Une passion qu’il partage avec certains de ses clients. Nassiba a fait quelques achats au marché, avant de faire un crochet Chez Aïcha pour prendre trois hamburgers. « Je connais cette sauce. En travaillant avec une association, on l’a goûté et on a tous adoré ».

J’ai l’impression d’être en vacances au Brésil, à Rio de Janeiro

Nassiba n’était pas au courant que le snack la proposait : « Si j’avais su, je l’aurais prise ! Cette sauce est très à la mode », fait-elle savoir avant de demander à en avoir dans un ramequin. Ahmad est généreux, il a pensé à la faire goûter à ses collègues. Parmi eux, Maha la connaît bien. « Je ne la prends que si je mange des frites. Malheureusement, elle n’est pas souvent proposée dans les grecs, et dans les snacks près de mon université », déplore cette étudiante.

Vers 14h, l’affluence commence à diminuer, il est l’heure de se faire plaisir.

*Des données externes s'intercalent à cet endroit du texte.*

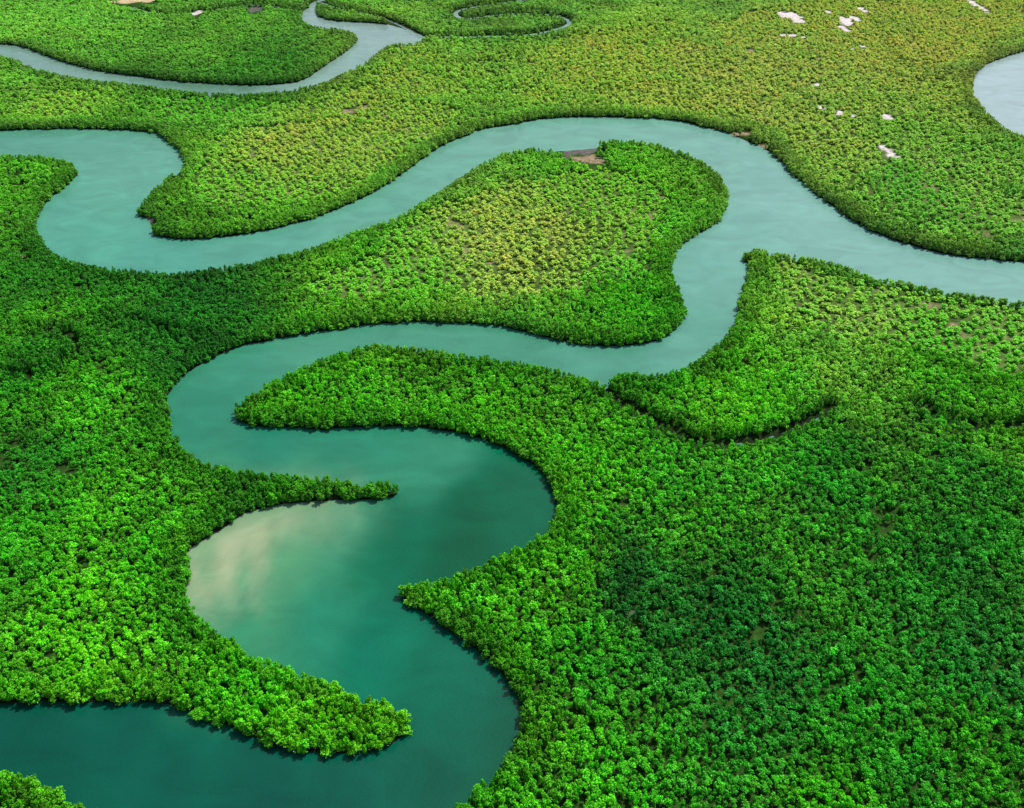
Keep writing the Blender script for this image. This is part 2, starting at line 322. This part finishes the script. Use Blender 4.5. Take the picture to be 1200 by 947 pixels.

Un sandwich bien garni de poulet, de crudités, des frites et bien sûr, la sauce Brazil ! Les frites se partagent, et Maha en profite pour tremper l’une d’elle dans cette délicieuse mixture jaune orangé. « J’ai l’impression d’être en vacances au Brésil, à Rio de Janeiro », s’émerveille celle dont l’ananas est le fruit préféré.

Victime de son succès, il ne restait plus une goutte dans le tube de sauce Brazil à l’issue de cette matinée. Finalement, le drapeau brésilien a bien réussi à s’incruster à côté de l’algérien et du marocain. Il reste maintenant à savoir quel sera le prochain pays à s’imposer au panthéon des sauces.